リヒャルト・ワーグナーの《トリスタン》や《ニーベルングの指環》、そして彼の教義である「無限旋律」といったものについて考えることにしよう。「無限旋律」とは、無理に昇格させて原理と呼ぶことになっている無形式のことであり、組織化された非音楽のことであり、五線紙に書きつけられた旋律恐怖症のことである。
(1865年 エドゥアルト・ハンスリック)
そしてさらに現代に下ると、「騒音」が常套句である。(この頃には12音技法はもはや「騒音」扱いではなくなっている。)
ヴァレーズの《ハイパープリズム》を聴くと、選挙の夜や、大小の動物園、それからボイラー室の破壊場面を思い浮かべてしまう。
(1924年 オリン・ダウンズ『ニューヨーク・タイムズ』)
※以下には不快な気持ちにさせる表現が含まれます。ご覧になる場合はボタンを押してください
黒板・磨りガラスをひっかく音、発砲スチロールでガラスを擦る音、そんなのばっかりで一曲作って、
防音室に評論家を閉じ込めて聞かせたらいい、あなたたちがおっしゃってるのはこういう曲でしょと。

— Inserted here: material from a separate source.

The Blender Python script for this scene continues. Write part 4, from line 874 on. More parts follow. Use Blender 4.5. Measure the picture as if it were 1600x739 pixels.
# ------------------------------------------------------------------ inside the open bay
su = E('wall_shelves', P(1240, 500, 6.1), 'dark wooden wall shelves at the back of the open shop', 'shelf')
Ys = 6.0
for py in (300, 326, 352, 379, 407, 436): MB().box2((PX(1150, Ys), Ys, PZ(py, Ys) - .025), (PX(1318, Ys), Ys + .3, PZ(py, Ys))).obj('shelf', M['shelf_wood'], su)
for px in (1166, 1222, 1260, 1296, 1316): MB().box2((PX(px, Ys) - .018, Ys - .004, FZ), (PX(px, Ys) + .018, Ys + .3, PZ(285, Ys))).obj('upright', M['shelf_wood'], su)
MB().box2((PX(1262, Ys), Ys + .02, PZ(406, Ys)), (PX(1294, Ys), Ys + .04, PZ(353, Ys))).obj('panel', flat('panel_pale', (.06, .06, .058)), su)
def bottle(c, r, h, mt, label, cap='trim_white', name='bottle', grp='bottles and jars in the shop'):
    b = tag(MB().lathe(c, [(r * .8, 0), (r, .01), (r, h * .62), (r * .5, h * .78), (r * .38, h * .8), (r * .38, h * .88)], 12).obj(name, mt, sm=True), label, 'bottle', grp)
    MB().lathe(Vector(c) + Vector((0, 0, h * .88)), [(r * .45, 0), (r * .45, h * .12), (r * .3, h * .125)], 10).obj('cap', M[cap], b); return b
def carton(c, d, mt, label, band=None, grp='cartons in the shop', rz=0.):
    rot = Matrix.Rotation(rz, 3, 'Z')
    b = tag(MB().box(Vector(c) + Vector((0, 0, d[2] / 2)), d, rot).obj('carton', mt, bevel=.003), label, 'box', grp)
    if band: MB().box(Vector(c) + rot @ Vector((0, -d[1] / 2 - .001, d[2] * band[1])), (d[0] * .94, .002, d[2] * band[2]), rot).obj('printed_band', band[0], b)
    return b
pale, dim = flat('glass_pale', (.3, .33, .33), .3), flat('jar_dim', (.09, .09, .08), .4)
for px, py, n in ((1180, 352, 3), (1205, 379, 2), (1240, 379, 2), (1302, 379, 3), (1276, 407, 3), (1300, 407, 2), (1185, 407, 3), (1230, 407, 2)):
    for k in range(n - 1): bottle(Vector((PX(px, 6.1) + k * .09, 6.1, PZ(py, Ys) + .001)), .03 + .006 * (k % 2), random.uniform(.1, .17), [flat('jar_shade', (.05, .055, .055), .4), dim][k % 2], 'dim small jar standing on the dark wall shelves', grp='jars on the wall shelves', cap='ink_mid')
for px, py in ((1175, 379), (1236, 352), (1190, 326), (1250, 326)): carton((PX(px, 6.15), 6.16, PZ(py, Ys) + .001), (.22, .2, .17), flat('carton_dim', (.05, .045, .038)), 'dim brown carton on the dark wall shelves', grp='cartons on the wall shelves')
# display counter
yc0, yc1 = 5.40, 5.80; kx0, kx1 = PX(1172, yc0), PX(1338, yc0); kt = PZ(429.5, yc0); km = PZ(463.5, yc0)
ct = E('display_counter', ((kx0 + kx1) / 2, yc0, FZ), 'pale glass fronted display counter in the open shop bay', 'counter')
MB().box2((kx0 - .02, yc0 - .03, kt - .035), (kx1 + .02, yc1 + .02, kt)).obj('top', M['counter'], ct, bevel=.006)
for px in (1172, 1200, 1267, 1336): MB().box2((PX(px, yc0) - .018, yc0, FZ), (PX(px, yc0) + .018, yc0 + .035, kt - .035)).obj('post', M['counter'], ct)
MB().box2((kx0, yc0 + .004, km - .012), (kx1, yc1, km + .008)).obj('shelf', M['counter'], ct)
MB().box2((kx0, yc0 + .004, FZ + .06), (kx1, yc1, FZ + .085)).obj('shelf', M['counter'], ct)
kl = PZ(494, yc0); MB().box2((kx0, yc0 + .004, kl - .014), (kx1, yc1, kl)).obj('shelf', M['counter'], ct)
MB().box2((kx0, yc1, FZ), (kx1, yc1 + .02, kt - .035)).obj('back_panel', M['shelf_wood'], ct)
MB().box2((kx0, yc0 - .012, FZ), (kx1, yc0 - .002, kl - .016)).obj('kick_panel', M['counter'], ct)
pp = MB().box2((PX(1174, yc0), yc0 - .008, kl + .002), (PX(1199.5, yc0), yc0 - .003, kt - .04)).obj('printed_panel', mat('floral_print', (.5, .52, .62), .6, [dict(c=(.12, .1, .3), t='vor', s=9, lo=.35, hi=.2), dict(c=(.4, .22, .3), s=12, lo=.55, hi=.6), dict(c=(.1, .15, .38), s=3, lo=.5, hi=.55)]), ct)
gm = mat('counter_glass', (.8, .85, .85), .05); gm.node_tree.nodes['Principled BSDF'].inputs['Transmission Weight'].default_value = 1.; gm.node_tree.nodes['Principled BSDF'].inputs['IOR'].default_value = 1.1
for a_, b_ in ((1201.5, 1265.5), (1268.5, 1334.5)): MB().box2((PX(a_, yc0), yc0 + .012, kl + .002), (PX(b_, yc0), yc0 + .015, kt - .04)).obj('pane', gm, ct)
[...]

・・・・・・自分で書いておいて申し訳ないが、想像しただけで気持ち悪くなってきた・・・・・・
こうして見ると、音楽の実験・冒険が続いてきたことと、それを受容(受忍?)してきた歴史が良く出ている。
訳者あとがきによると、原書は作曲家名のアルファベット順に並べられていたそうだが、訳本では年代順にしたという。訳者の慧眼であろう。
本書では、ベートーヴェンからショスタコーヴィチまで43人の作曲家がとりあげられているが、作曲家の「重要性」は悪口の量と正の相関があるようだ。本書での悪口ベージ数のベストテンを挙げておこう。
①シェーンベルク 38 ⑥ブラームス 18
②ワーグナー 37 ⑦ベートーヴェン 15
③シュトラウス 29 ⑧リスト 14
④ドビュッシー 27 ⑨チャイコフスキー 12
⑤ストラヴィンスキー 19 ⑩プロコフィエフ 11
それにしても同工異曲の空虚な装飾文が連なる。読む値打ちがあるのは序文の部分だけだけど、存在価値としては、十分なものがあるのではないだろうか。